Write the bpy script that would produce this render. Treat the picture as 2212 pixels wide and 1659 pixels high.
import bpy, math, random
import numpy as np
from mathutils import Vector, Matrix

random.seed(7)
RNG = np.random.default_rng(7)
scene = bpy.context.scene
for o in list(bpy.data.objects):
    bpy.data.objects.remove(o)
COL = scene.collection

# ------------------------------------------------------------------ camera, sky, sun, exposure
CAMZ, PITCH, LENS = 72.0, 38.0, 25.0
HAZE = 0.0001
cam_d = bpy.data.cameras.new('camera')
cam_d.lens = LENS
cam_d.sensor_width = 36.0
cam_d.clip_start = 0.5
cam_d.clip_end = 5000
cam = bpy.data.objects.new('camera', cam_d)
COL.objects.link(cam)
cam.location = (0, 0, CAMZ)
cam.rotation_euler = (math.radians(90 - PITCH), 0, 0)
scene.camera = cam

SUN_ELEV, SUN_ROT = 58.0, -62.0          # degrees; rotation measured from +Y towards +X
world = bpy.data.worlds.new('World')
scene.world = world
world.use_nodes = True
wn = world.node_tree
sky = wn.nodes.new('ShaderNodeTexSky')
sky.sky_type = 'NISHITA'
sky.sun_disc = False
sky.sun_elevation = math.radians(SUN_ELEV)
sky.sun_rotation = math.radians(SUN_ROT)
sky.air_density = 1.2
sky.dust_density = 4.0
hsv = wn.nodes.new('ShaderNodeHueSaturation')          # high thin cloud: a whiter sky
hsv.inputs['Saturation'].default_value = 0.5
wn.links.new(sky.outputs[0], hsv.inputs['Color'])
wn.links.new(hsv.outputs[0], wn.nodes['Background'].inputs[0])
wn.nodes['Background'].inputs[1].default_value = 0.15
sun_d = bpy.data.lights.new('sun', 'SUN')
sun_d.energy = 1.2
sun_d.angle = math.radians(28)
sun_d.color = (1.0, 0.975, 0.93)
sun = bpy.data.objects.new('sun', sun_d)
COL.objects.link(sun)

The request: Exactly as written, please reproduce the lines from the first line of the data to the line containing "COL = scene.collection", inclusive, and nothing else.

Expected answer:
Write the bpy script that would produce this render. Treat the picture as 2212 pixels wide and 1659 pixels high.
import bpy, math, random
import numpy as np
from mathutils import Vector, Matrix

random.seed(7)
RNG = np.random.default_rng(7)
scene = bpy.context.scene
for o in list(bpy.data.objects):
    bpy.data.objects.remove(o)
COL = scene.collection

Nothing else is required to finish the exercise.